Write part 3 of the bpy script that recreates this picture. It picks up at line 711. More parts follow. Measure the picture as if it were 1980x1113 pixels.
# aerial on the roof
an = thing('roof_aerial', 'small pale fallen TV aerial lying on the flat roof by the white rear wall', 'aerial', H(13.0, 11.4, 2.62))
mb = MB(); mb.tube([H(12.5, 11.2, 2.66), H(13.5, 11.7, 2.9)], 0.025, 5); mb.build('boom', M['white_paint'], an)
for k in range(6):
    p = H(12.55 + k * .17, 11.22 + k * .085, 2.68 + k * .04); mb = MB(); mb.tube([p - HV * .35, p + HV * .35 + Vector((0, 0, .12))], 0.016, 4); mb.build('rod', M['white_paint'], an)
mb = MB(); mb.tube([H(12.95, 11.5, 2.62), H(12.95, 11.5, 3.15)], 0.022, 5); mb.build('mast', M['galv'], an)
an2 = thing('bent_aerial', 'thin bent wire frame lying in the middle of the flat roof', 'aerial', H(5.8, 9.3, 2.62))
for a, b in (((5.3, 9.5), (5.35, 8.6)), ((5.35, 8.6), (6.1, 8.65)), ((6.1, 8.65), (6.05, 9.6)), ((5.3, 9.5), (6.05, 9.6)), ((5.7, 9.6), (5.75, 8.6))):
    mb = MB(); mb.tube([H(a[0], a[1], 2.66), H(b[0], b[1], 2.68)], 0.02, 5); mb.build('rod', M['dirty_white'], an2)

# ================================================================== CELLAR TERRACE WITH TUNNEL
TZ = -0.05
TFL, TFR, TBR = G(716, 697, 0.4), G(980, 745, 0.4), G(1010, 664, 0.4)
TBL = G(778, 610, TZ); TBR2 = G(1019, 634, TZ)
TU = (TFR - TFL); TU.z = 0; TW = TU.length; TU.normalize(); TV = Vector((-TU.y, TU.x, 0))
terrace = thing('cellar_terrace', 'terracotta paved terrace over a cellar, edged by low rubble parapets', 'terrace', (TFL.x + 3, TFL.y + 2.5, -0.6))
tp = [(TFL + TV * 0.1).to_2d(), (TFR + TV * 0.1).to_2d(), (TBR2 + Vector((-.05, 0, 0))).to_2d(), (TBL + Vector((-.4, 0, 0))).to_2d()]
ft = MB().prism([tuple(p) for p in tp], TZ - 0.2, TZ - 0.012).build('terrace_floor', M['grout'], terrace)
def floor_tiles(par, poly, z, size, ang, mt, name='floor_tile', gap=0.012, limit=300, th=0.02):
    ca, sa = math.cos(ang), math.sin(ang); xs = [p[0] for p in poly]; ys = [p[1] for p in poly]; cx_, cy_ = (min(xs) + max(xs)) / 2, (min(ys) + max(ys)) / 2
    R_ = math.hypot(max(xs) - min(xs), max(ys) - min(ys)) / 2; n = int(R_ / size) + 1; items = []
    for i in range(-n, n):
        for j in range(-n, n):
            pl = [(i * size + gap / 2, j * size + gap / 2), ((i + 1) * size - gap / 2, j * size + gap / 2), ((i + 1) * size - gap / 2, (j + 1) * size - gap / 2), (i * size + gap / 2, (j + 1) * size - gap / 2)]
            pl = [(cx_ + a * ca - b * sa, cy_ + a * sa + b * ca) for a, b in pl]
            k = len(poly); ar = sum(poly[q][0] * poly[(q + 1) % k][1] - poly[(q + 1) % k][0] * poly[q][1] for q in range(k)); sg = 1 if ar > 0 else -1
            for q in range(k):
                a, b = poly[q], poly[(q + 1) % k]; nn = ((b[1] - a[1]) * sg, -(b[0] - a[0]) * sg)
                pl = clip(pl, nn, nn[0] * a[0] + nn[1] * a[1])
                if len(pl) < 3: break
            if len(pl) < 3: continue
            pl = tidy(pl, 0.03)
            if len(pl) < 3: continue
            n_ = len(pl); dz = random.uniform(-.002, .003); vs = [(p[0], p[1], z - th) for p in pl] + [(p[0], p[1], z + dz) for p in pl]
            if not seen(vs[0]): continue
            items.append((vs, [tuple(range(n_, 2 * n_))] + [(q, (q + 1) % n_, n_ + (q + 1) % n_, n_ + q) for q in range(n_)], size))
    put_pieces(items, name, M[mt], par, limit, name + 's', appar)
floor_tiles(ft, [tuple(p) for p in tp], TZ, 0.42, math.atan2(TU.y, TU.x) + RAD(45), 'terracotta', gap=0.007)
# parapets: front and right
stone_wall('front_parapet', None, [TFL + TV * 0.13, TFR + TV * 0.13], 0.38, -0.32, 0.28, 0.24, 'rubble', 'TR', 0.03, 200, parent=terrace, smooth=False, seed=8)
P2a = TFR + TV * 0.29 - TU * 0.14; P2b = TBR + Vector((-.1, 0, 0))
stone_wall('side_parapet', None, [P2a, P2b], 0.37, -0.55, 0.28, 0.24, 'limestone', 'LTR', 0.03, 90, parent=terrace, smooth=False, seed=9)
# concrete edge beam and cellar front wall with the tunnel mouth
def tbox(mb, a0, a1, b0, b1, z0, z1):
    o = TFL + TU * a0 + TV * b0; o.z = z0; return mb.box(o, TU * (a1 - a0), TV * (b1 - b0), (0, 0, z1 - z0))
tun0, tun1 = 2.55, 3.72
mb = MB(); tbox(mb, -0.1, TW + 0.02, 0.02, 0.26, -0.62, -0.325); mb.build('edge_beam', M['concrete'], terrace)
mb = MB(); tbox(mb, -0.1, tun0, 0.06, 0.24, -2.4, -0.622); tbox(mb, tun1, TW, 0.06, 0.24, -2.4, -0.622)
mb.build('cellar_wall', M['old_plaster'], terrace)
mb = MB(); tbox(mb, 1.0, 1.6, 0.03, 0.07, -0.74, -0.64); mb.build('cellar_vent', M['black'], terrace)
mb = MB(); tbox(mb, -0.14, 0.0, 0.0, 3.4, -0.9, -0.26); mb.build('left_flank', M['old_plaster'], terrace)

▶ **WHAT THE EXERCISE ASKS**
Starting at the first line of the data above, please restate word for word every line up to and including the one that holds "mb.build('rod', M['dirty_white'], an2)", and add nothing else.

▶ **TASK OUTPUT**
Write part 3 of the bpy script that recreates this picture. It picks up at line 711. More parts follow. Measure the picture as if it were 1980x1113 pixels.
# aerial on the roof
an = thing('roof_aerial', 'small pale fallen TV aerial lying on the flat roof by the white rear wall', 'aerial', H(13.0, 11.4, 2.62))
mb = MB(); mb.tube([H(12.5, 11.2, 2.66), H(13.5, 11.7, 2.9)], 0.025, 5); mb.build('boom', M['white_paint'], an)
for k in range(6):
    p = H(12.55 + k * .17, 11.22 + k * .085, 2.68 + k * .04); mb = MB(); mb.tube([p - HV * .35, p + HV * .35 + Vector((0, 0, .12))], 0.016, 4); mb.build('rod', M['white_paint'], an)
mb = MB(); mb.tube([H(12.95, 11.5, 2.62), H(12.95, 11.5, 3.15)], 0.022, 5); mb.build('mast', M['galv'], an)
an2 = thing('bent_aerial', 'thin bent wire frame lying in the middle of the flat roof', 'aerial', H(5.8, 9.3, 2.62))
for a, b in (((5.3, 9.5), (5.35, 8.6)), ((5.35, 8.6), (6.1, 8.65)), ((6.1, 8.65), (6.05, 9.6)), ((5.3, 9.5), (6.05, 9.6)), ((5.7, 9.6), (5.75, 8.6))):
    mb = MB(); mb.tube([H(a[0], a[1], 2.66), H(b[0], b[1], 2.68)], 0.02, 5); mb.build('rod', M['dirty_white'], an2)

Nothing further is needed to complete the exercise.